The BC Food Systems Network includes hundreds of members and organizations representing farmers, food producers, health promoters, and community food organizations around British Columbia who are concerned with farming and food security in the province.

Hume’s story Sacrosanct Agricultural Land Commission eyed for breakup in a recent Globe and Mail stated that the B.C. government is proposing to open up over 50 per cent of B.C.’s protected farmland to development, to neuter the ALC by removing its powers, and to download decision-making authority on farmland to local governments and the Oil and Gas Commission.

“That’s our farming and food security gone, right there,” says Mansfield. “If you change its farmland protection mandate and take away its provincial focus and its independence, you make the Agricultural Land Commission powerless and ineffective. Then, even if you say – as the minister did – that you want to protect farmland and farming, you won’t be able to.
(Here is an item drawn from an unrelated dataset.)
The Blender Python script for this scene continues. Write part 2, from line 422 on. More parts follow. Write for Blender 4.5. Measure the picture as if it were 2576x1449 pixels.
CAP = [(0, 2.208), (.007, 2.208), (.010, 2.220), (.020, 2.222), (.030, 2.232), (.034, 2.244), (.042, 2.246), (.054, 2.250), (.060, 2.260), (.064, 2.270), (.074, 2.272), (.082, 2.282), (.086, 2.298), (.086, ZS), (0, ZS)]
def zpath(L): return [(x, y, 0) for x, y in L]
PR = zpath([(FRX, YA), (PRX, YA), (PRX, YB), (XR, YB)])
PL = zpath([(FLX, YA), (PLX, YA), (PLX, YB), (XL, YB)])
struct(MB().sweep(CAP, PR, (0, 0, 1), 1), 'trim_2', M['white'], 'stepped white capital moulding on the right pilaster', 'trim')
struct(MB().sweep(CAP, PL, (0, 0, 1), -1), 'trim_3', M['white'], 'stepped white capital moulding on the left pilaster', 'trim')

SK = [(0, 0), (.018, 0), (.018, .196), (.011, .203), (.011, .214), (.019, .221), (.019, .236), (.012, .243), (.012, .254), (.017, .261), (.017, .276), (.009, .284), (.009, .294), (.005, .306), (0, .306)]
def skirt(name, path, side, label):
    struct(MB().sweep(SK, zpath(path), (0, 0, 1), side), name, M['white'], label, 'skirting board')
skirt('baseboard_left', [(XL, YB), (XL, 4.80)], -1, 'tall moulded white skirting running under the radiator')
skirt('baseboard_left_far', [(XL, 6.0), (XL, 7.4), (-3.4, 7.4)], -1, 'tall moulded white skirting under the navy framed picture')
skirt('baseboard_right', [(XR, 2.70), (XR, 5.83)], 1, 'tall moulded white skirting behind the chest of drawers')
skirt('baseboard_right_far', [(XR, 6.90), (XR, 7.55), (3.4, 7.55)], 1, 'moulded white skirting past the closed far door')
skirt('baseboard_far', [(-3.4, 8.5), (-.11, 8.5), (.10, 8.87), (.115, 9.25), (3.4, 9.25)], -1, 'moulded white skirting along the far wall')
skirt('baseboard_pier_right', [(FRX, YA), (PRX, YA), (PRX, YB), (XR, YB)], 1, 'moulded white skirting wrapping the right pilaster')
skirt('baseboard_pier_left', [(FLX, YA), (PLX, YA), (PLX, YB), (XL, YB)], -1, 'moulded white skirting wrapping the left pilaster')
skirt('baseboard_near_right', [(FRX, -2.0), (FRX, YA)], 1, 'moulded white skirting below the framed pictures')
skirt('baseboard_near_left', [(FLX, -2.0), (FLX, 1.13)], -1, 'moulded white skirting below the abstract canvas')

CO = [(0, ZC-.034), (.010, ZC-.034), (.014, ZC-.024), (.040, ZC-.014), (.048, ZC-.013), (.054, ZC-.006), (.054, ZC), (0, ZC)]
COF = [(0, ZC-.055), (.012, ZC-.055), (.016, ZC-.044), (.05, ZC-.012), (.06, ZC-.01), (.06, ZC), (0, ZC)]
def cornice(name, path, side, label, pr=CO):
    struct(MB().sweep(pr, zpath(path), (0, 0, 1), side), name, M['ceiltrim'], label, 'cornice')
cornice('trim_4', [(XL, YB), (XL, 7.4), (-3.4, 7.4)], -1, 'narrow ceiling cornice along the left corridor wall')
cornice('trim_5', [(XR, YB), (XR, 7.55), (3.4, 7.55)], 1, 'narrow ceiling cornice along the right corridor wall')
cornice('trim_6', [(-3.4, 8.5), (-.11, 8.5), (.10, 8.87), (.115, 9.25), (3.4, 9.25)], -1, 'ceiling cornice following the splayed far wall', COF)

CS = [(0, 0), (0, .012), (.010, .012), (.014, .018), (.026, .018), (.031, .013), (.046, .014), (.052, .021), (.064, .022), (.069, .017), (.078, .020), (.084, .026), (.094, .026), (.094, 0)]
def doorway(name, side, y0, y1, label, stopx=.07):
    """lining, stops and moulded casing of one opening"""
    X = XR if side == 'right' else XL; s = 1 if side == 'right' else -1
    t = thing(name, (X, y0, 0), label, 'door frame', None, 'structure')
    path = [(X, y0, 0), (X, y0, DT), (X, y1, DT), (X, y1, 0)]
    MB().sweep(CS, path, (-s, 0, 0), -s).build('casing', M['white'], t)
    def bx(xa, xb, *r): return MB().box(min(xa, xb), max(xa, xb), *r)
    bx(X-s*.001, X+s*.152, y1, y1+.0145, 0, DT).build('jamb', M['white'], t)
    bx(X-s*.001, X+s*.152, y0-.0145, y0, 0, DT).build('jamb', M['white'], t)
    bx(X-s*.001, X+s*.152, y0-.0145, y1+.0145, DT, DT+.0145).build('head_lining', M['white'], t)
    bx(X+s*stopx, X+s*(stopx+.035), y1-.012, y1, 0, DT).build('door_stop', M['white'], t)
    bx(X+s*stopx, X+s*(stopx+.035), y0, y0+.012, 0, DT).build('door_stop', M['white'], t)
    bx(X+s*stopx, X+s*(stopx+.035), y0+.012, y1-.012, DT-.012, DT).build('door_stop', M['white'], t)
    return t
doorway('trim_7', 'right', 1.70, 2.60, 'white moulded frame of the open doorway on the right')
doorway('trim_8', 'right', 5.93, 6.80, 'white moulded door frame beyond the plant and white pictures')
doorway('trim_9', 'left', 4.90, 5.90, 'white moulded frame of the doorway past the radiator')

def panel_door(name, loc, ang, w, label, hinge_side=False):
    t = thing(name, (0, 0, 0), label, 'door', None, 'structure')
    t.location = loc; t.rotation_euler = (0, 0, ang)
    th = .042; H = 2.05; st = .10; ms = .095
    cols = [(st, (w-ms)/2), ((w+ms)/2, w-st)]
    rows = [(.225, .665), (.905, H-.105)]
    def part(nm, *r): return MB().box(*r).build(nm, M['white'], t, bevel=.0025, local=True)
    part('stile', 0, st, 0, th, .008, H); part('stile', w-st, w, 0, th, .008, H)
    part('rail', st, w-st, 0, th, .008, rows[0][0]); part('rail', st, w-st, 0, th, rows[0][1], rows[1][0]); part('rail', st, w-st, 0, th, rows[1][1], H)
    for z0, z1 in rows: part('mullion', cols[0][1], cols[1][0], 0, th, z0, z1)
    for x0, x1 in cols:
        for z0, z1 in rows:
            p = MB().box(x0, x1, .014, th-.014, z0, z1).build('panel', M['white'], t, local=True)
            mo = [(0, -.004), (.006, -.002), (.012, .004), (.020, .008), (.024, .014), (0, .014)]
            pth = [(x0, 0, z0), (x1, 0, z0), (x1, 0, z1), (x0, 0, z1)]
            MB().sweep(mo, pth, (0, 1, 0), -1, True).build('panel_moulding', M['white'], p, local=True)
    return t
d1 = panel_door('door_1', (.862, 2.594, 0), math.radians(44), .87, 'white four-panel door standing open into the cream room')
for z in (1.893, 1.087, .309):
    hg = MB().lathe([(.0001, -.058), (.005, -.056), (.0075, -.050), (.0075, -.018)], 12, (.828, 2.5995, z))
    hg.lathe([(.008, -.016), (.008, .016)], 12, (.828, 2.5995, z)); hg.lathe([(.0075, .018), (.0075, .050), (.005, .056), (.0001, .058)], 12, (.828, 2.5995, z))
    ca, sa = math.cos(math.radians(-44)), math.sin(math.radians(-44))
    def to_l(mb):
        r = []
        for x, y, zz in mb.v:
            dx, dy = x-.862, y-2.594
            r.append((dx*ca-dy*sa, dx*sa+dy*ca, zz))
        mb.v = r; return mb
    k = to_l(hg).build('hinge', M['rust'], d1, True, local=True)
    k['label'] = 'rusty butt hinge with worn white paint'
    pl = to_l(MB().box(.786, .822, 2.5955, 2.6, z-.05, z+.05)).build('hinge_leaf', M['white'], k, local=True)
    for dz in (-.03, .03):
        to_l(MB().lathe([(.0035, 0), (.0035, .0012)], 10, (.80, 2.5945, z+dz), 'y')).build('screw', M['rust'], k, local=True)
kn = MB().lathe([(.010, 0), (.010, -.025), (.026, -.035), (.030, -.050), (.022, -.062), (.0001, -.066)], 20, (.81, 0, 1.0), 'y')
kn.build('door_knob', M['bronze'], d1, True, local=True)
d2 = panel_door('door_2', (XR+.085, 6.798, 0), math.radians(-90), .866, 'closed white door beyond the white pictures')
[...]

Development interests of all kinds will win, in the short term, every time. And we lose our focus on the long term.”

Mansfield also questions whether farmers, ranchers, local governments - or the ALC itself - have been consulted about these proposals. “Splitting the ALR into two zones and handing most of the exclusion decisions north and east of the Okanagan to local government and the Oil and Gas Commission will have significant fallout for those directly affected,” Mansfield points out. “Is this a proposal coming out of excitement about oil and gas? Why should agriculture, which after all is a sustainable industry, be pushed aside for an extractive industry? Agriculture in B.C. provides almost 62,000 jobs and brings $11.7 billion in revenue per year into B.C. Some areas, like direct sales to consumers, have grown by 147 per cent in just over five years (from $46 million in 2006 to $113 million in 2012).”

As well as questioning the magnitude of these proposals with their disturbing implications for the future of farmland protection, Mansfield questions the timing. “Two reviews – by the Auditor General and by the ALC chair – were conducted in 2010, and the chair recently reported that the boundary review work and other improvements were on track,” Mansfield points out. “The proposals Mr Hume is reporting sweep those changes away.”

Mansfield concludes: “It is beyond comprehension to the BCFSN that decisions of this magnitude are happening behind closed doors. We have been raising ALR and ALC concerns with the province since September. We were told – by MLAs and by the Premier – that there would be plenty of opportunities for public input to the Core Review. Where are they? What we and other stakeholders need, if any changes are proposed for the ALR and ALC, is a full, transparent and comprehensive public consultation process.”